▶ TASK TO CARRY OUT
Below is a block of records. Copy every line in it that contains the word "Python".

════════════════

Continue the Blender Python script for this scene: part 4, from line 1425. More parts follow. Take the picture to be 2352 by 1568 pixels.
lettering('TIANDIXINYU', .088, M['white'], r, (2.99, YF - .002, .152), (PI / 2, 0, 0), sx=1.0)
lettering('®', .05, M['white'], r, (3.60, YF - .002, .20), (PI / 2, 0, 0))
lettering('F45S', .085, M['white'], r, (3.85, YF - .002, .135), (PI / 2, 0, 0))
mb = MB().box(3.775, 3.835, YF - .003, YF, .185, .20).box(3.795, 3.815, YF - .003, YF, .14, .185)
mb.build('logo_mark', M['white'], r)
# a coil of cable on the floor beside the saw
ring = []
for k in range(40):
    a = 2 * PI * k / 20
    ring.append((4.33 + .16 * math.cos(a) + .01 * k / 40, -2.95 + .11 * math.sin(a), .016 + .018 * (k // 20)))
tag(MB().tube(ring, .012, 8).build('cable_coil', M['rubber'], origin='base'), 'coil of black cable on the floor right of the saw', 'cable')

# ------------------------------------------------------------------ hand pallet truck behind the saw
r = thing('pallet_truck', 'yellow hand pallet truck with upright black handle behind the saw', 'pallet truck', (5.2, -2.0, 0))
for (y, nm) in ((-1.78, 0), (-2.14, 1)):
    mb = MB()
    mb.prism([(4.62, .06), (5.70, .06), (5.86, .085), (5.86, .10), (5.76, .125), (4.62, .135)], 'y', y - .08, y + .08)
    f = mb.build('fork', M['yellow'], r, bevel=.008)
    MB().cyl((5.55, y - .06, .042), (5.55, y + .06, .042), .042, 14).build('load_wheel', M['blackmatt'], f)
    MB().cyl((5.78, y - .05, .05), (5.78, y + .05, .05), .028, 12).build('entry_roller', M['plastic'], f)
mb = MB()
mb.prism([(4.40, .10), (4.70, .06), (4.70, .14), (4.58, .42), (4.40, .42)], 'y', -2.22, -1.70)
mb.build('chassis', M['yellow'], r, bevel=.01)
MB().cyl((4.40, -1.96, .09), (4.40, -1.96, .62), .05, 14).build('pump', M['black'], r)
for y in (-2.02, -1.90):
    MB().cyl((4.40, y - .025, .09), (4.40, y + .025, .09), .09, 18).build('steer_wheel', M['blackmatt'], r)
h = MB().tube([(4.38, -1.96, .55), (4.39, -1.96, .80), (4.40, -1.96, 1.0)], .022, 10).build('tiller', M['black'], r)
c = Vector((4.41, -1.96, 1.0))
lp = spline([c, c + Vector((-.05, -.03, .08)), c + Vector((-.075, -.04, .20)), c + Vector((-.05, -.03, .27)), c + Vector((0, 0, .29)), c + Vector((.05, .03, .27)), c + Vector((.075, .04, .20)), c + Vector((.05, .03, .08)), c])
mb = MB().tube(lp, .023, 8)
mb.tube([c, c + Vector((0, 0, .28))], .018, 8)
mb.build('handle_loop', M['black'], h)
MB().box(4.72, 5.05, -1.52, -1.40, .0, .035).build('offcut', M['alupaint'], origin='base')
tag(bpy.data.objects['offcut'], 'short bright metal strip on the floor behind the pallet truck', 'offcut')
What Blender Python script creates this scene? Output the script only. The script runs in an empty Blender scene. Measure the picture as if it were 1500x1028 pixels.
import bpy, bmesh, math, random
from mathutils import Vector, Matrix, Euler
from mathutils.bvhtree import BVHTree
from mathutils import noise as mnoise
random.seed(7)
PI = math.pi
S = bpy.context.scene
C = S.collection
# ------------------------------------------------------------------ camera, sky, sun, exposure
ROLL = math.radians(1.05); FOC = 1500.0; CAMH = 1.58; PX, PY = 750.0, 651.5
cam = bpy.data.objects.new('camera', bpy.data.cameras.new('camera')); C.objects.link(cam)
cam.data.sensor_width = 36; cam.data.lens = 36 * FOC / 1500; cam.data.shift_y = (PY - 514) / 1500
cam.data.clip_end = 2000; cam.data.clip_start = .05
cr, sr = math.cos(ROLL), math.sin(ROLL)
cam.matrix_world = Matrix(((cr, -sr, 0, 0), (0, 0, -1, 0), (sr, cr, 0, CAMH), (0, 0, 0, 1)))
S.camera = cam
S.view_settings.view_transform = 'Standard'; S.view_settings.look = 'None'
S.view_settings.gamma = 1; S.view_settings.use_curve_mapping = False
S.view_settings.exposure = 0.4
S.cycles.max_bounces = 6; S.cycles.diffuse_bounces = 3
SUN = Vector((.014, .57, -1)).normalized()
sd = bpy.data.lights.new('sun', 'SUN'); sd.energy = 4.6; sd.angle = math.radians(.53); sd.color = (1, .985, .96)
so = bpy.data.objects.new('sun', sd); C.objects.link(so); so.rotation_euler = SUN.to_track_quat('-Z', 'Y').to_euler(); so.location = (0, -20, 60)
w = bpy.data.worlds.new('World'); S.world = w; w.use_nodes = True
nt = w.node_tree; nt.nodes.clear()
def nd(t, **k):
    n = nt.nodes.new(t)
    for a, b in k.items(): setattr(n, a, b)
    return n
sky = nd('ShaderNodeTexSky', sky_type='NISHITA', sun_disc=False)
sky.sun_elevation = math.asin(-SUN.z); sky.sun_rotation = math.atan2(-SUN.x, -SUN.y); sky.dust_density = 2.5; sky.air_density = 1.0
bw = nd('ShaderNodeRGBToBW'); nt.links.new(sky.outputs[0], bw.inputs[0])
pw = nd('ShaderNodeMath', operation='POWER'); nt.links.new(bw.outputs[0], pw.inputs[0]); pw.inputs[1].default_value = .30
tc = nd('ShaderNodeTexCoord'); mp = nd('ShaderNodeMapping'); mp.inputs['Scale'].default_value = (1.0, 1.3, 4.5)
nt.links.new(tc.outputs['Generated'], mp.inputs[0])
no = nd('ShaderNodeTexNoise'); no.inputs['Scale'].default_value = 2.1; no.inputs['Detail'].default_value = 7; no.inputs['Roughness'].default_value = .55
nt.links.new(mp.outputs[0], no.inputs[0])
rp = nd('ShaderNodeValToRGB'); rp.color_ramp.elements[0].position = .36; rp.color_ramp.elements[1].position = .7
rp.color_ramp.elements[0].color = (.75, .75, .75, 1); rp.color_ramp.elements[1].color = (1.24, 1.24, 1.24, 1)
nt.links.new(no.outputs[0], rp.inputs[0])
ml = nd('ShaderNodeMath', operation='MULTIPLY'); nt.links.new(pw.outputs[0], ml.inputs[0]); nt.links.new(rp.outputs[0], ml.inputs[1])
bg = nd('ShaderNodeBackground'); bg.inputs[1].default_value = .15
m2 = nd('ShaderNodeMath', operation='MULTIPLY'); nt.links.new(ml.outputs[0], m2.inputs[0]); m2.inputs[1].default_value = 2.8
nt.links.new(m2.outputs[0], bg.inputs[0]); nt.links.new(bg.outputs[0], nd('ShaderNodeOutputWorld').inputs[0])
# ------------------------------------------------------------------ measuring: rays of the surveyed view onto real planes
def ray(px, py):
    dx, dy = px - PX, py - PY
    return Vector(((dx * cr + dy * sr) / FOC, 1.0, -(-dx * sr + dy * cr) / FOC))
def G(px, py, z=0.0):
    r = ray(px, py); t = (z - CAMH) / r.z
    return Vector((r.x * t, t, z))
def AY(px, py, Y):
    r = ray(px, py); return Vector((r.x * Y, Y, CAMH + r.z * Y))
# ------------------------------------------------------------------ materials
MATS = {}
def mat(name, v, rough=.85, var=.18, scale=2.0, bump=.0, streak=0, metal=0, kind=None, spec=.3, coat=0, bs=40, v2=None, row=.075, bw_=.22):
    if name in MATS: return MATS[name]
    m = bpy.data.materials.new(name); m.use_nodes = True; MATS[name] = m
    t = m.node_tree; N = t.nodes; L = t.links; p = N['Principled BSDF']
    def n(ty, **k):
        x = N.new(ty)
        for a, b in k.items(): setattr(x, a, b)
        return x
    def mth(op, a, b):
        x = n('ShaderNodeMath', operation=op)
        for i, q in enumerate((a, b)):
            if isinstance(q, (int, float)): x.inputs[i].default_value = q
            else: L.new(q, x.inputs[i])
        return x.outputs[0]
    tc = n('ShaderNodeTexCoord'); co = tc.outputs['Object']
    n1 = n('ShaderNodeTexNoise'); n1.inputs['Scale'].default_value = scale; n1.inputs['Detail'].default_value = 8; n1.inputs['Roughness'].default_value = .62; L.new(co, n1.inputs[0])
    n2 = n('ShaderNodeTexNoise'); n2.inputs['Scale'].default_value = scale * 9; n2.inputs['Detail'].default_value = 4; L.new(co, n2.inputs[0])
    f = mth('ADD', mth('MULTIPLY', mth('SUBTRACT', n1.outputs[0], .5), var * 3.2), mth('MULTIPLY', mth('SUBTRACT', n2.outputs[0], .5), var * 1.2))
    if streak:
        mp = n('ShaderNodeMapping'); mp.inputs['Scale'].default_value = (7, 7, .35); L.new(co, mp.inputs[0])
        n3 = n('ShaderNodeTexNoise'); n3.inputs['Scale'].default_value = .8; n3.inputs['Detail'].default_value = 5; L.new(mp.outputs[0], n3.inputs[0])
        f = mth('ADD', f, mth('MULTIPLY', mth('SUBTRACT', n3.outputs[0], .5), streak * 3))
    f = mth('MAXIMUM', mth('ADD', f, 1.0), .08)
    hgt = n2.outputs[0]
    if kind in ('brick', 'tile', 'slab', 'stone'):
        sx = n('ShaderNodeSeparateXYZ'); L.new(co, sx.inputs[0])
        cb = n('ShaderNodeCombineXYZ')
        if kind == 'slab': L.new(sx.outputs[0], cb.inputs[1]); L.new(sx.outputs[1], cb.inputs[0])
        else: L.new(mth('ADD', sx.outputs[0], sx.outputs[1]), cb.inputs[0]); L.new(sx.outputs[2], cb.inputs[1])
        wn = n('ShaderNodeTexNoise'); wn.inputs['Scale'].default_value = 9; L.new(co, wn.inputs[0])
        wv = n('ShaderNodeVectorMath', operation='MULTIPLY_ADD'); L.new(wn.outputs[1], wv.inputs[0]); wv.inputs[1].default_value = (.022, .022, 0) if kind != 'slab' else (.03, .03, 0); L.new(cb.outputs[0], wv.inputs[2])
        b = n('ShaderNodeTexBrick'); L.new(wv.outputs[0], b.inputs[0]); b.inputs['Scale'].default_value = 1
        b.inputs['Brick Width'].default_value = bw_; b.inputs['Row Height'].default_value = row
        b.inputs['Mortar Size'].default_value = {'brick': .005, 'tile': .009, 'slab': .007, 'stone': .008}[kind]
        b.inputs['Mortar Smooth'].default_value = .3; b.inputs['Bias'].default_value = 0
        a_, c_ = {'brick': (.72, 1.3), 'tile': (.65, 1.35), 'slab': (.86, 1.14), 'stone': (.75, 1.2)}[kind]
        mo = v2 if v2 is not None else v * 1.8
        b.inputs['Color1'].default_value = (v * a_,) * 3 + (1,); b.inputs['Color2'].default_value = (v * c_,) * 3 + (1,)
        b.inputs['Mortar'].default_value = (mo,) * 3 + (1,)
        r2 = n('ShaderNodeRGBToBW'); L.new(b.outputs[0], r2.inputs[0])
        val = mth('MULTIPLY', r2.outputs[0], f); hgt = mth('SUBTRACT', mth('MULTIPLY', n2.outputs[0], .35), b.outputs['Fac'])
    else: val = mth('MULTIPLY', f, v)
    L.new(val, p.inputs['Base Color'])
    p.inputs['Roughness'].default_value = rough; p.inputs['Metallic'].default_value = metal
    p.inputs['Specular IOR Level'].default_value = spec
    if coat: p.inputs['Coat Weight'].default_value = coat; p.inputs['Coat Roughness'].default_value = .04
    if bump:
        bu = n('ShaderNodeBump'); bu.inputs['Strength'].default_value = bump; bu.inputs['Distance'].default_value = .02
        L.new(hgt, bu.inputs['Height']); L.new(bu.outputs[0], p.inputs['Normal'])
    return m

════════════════

▶ FINAL ANSWER
Continue the Blender Python script for this scene: part 4, from line 1425. More parts follow. Take the picture to be 2352 by 1568 pixels.
What Blender Python script creates this scene? Output the script only. The script runs in an empty Blender scene. Measure the picture as if it were 1500x1028 pixels.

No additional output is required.